Washington, D.C.—The Electronic Frontier Foundation (EFF) today urged the Supreme Court today to review and reverse a lower court decision in United States v. Tuggle finding that police didn’t need a warrant to secretly record all activity in front of someone’s home 24 hours a day, for a year and a half.

The Fourth Amendment protects people against lengthy, intrusive, always-on video recording—especially when that video records all activity outside their homes, EFF said today in a  brief filed with the court. Our homes are our most private and protected spaces, and police should not film everything that happens at the home without prior court authorization—even if police cameras are positioned on public property. In this case, police used three cameras mounted on utility poles to secretly record Travis Tuggle’s life 24/7 for 18 months. Surveillance like this can reveal intimate details of our private lives, such as when we’re home, who visits and when, what packages we receive, who our children are, and more.
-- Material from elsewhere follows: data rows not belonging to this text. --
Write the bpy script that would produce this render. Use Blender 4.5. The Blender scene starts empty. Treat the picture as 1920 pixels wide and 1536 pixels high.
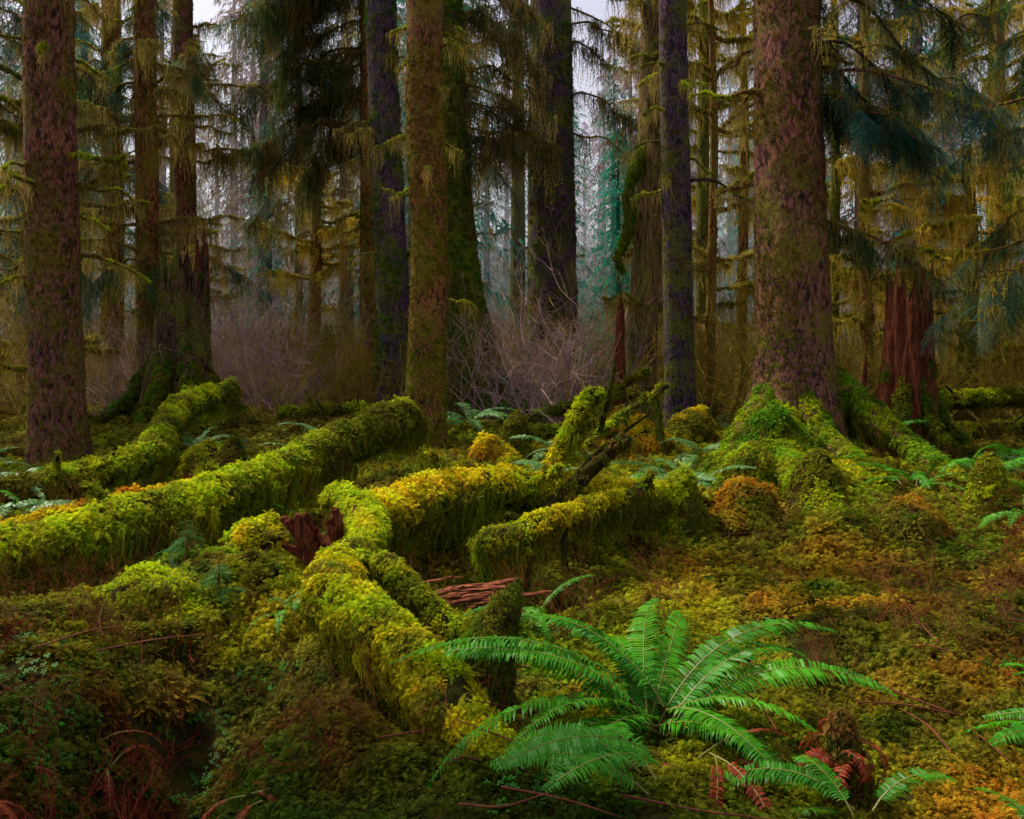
import bpy, math, numpy as np
rng=np.random.default_rng(11)
U=rng.uniform
scene=bpy.context.scene
# ------------------------------------------------------------------ noise
def _h(ix,iy,iz,s):
    m=0xffffffff
    h=((ix*374761393+iy*668265263+iz*1274126177+s*974711)&m).astype(np.uint64)
    h=((h^(h>>np.uint64(13)))*np.uint64(1274126177))&np.uint64(m)
    h=h^(h>>np.uint64(16))
    return (h&np.uint64(0xffffff)).astype(np.float64)/0xffffff
def vn(p,s=0):
    p=np.asarray(p,float); f=np.floor(p); i=f.astype(np.int64); t=p-f; t=t*t*(3-2*t)
    x,y,z=i[...,0],i[...,1],i[...,2]; a,b,c=t[...,0],t[...,1],t[...,2]
    def l(u,v,w): return u+(v-u)*w
    return l(l(l(_h(x,y,z,s),_h(x+1,y,z,s),a),l(_h(x,y+1,z,s),_h(x+1,y+1,z,s),a),b),
             l(l(_h(x,y,z+1,s),_h(x+1,y,z+1,s),a),l(_h(x,y+1,z+1,s),_h(x+1,y+1,z+1,s),a),b),c)*2-1
def fbm(p,o=3,s=0):
    p=np.asarray(p,float); r=0;a=1;t=0
    for k in range(o):
        r=r+a*vn(p*(2**k)+k*17.3,s+k); t+=a; a*=.5
    return r/t
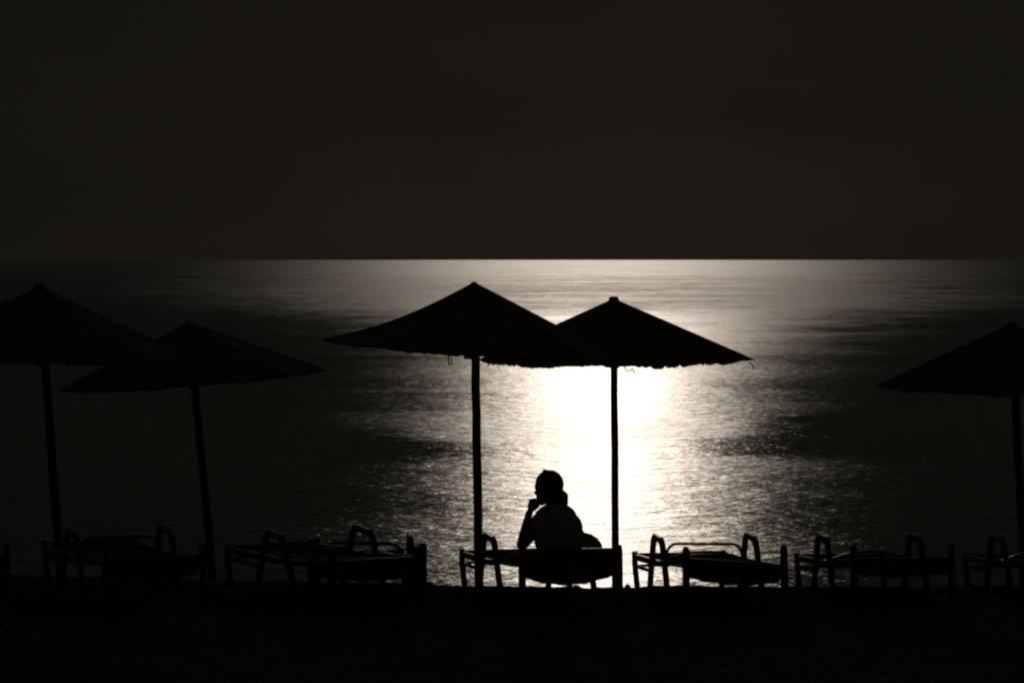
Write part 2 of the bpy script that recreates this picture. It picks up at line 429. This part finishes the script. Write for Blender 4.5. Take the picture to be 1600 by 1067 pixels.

The Supreme Court recognized in the landmark 2018 case Carpenter v. United States that tracking people’s physical movements using cell phone records creates a chronicle of our lives, and collecting such data without a warrant violates the Fourth Amendment. Because of its capacity to create detailed records of what goes on at people’s homes, long-term, warrantless pole camera surveillance is likewise unconstitutional.

EFF, along with the Brennan Center for Justice, the Center for Democracy and Technology, the Electronic Privacy Information Center, and the National Association of Criminal Defense Lawyers, is urging the Supreme Court to take up Tuggle’s case. It would be the first time the court has considered the rules around warrantless pole camera surveillance.

“If left to stand, the lower court’s ruling would allow police to secretly video record anyone’s home, at any time,” said EFF Senior Staff Attorney Andrew Crocker.

EFF and its partners argue that today’s video cameras make it easy for the government to collect massive amounts of information about someone’s private life. They are small, inexpensive, easily hidden, and capable of recording in the dark and zooming in to record even small text from far away. Footage can be retained indefinitely and combined with other police tools like facial recognition and filtering to enhance police capabilities.

“We urge the Court to grant certiorari and rule that using pole cameras to collect information about the comings and goings around someone’s home implicates Fourth Amendment protections,” said EFF Surveillance Litigation Director Jennifer Lynch.